▶ _GIVEN PROBLEM_
Copy every line, exactly and only, from the line containing "box(bm, a0, a1, b0, b1, c0, c1)" to the line containing "for q, l in zip(VENTS, VL): vent(q, l)", both lines included.
○ ○ ○ ○ ○ ○ ○
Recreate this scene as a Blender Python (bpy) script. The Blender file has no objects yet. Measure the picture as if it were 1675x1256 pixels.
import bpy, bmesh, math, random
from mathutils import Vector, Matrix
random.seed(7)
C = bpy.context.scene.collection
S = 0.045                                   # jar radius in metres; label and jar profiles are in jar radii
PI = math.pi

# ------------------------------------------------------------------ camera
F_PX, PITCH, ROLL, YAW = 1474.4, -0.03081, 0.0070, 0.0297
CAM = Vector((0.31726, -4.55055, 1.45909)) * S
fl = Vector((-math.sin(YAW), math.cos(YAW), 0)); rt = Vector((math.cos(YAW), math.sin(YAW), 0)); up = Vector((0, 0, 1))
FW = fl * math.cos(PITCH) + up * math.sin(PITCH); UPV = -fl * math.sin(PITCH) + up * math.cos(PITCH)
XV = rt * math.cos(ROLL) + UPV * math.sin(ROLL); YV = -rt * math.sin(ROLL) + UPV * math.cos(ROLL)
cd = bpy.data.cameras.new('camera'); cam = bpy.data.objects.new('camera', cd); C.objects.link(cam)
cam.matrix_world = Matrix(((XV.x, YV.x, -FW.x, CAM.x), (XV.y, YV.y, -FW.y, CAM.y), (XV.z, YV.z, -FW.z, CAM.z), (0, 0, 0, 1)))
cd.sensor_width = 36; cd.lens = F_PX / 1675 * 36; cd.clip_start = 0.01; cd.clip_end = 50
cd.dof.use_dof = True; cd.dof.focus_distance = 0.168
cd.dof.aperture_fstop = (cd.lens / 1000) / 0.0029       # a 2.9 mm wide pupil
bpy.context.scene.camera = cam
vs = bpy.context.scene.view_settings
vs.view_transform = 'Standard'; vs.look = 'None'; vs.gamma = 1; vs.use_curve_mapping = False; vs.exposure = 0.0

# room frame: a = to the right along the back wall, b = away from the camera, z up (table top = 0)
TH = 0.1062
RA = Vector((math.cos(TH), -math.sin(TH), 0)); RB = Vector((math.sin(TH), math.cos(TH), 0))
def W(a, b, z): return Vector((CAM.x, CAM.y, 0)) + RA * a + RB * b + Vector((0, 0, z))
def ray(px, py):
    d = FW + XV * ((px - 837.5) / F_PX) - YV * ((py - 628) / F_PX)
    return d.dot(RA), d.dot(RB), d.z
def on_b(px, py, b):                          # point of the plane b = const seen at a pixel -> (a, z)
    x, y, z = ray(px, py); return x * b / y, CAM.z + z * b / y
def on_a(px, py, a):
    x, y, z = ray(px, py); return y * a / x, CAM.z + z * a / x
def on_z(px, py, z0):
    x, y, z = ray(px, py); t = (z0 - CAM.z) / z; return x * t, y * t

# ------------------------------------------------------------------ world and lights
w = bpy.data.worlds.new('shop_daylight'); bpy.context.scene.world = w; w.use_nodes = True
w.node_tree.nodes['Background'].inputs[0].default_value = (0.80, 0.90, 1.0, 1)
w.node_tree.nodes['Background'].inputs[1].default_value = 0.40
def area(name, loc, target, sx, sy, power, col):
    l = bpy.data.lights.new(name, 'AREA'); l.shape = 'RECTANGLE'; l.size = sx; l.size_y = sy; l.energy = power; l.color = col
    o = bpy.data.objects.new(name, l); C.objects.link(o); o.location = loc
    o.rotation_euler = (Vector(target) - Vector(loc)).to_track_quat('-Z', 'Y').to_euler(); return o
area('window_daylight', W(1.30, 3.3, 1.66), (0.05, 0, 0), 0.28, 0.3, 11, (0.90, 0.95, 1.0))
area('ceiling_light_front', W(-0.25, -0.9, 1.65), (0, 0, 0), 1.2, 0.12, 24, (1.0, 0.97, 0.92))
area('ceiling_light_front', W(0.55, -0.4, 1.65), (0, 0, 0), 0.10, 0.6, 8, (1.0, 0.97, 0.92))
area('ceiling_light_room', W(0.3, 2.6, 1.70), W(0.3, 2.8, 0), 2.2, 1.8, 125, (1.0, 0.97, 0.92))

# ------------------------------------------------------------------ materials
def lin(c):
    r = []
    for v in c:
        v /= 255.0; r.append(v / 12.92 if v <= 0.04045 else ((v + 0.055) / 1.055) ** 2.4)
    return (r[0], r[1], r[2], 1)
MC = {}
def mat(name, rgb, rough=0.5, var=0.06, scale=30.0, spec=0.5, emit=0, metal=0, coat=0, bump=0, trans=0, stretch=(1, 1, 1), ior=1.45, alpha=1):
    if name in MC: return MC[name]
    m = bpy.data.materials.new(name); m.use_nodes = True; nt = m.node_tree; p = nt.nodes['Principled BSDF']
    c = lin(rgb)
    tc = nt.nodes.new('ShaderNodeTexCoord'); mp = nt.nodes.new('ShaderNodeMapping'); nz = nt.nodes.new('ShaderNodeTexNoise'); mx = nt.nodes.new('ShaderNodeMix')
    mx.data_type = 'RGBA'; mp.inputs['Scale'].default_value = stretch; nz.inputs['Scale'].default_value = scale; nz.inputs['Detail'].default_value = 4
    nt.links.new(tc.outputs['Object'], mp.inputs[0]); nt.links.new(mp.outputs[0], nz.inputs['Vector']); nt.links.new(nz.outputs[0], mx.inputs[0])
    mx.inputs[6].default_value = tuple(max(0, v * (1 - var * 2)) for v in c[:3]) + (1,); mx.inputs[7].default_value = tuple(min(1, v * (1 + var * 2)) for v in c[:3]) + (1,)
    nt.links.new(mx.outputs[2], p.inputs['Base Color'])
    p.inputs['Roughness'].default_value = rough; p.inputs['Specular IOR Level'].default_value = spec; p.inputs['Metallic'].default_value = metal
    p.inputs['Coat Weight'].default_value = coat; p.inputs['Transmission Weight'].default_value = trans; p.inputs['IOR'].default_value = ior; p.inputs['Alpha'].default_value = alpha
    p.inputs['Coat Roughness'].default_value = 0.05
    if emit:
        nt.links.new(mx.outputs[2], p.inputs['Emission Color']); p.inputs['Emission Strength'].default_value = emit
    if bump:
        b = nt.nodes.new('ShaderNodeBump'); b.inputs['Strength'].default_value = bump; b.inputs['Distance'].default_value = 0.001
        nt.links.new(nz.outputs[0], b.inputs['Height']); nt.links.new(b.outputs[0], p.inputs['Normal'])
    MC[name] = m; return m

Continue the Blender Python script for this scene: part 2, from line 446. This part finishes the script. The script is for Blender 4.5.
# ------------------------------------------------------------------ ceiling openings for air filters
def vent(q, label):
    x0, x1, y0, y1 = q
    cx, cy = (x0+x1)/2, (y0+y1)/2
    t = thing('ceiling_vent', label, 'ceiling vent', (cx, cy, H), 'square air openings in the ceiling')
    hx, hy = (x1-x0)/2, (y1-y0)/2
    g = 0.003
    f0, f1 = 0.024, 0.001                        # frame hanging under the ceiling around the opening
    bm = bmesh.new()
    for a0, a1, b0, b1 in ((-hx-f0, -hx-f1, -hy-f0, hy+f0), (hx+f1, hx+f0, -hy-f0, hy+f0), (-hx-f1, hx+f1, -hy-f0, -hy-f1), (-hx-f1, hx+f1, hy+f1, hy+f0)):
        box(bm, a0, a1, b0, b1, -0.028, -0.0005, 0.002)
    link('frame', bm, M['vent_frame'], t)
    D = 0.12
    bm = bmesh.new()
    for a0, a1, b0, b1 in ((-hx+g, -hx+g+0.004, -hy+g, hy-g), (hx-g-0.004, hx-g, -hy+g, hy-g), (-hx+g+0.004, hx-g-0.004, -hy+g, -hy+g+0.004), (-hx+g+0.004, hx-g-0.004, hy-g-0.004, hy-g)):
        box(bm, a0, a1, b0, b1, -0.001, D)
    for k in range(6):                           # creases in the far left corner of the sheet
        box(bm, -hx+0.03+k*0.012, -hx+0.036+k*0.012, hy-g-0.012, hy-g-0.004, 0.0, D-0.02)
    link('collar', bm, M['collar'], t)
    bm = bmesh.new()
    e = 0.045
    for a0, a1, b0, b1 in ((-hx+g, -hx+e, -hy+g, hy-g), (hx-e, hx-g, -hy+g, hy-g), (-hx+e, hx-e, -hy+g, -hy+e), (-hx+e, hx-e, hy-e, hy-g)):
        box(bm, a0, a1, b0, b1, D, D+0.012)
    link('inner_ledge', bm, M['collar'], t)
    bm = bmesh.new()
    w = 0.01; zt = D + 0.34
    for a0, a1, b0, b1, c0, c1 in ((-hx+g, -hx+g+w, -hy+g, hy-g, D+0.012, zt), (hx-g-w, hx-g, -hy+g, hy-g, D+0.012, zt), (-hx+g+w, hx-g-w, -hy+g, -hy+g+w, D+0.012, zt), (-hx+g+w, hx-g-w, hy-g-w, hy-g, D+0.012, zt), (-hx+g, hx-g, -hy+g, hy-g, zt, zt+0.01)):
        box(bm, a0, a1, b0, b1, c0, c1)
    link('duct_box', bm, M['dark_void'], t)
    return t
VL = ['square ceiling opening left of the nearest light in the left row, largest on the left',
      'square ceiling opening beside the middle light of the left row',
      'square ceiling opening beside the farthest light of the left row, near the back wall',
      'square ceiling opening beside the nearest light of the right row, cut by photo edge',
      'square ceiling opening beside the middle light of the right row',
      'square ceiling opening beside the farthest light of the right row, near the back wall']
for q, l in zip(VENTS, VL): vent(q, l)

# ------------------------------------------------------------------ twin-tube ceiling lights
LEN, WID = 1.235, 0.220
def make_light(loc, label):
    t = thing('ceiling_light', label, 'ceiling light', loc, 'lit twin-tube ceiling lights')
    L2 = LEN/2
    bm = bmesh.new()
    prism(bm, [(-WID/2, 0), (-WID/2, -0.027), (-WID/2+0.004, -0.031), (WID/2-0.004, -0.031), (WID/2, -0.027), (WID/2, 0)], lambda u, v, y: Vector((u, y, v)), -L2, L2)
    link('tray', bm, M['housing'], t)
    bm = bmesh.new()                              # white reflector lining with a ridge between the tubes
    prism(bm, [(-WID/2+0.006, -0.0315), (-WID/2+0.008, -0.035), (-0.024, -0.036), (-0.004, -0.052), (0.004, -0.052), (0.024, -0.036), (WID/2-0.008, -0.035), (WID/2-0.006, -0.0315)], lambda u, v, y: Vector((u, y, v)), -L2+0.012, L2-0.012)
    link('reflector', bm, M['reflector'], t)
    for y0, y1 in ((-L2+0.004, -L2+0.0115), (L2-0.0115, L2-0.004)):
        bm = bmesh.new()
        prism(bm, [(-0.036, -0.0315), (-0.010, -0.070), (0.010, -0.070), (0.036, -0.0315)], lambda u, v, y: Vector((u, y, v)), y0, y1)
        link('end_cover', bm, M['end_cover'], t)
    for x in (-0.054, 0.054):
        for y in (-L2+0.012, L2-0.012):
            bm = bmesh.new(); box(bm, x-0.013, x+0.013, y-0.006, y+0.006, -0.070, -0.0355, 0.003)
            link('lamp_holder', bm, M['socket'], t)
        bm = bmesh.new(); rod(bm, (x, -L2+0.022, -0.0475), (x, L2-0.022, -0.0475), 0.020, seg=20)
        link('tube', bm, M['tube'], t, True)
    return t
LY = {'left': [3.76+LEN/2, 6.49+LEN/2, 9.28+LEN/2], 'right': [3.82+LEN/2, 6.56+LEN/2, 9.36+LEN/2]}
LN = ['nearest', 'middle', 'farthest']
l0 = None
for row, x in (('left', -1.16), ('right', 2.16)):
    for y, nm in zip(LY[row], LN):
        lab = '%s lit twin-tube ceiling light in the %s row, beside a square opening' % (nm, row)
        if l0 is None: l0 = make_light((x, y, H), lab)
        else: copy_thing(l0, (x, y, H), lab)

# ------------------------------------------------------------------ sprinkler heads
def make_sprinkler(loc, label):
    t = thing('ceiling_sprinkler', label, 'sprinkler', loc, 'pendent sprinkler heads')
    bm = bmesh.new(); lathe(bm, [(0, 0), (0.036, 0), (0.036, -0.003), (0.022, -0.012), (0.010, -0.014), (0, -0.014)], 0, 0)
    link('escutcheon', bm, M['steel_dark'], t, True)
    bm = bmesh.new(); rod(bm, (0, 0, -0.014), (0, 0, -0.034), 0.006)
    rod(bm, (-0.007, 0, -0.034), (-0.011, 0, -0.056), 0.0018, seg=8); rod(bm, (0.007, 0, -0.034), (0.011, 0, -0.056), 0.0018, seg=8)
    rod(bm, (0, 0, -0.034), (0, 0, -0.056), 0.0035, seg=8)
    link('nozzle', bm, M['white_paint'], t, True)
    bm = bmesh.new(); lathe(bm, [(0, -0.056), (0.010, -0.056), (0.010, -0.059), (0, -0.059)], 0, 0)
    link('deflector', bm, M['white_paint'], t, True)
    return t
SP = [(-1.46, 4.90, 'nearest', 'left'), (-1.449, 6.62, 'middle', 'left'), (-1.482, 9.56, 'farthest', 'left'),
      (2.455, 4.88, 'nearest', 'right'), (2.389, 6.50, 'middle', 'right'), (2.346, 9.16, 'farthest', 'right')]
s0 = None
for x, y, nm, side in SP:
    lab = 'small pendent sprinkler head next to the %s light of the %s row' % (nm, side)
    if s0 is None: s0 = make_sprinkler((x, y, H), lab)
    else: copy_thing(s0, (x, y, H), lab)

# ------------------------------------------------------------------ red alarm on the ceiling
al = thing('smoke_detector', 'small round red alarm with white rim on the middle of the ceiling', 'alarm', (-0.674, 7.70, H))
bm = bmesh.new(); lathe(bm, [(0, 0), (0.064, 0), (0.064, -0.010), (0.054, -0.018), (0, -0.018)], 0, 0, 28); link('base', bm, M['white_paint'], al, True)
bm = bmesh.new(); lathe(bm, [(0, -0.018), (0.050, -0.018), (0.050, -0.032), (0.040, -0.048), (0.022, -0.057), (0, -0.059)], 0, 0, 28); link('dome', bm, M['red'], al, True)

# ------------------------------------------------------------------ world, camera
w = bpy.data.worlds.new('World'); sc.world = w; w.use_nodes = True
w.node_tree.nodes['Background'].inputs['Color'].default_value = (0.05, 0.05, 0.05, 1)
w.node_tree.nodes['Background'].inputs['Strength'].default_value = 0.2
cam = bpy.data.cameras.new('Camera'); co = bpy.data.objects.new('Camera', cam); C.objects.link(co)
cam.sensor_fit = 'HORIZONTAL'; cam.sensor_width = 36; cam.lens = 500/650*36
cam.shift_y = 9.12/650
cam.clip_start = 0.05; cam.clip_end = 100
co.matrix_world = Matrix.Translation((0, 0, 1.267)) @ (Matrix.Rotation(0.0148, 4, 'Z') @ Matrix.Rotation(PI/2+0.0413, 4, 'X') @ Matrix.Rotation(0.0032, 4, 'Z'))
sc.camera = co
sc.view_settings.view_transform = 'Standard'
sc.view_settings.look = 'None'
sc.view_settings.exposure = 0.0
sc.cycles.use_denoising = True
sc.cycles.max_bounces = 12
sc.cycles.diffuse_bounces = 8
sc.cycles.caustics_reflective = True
○ ○ ○ ○ ○ ○ ○
▶ _ANSWER FOR THIS EXERCISE_
        box(bm, a0, a1, b0, b1, c0, c1)
    link('duct_box', bm, M['dark_void'], t)
    return t
VL = ['square ceiling opening left of the nearest light in the left row, largest on the left',
      'square ceiling opening beside the middle light of the left row',
      'square ceiling opening beside the farthest light of the left row, near the back wall',
      'square ceiling opening beside the nearest light of the right row, cut by photo edge',
      'square ceiling opening beside the middle light of the right row',
      'square ceiling opening beside the farthest light of the right row, near the back wall']
for q, l in zip(VENTS, VL): vent(q, l)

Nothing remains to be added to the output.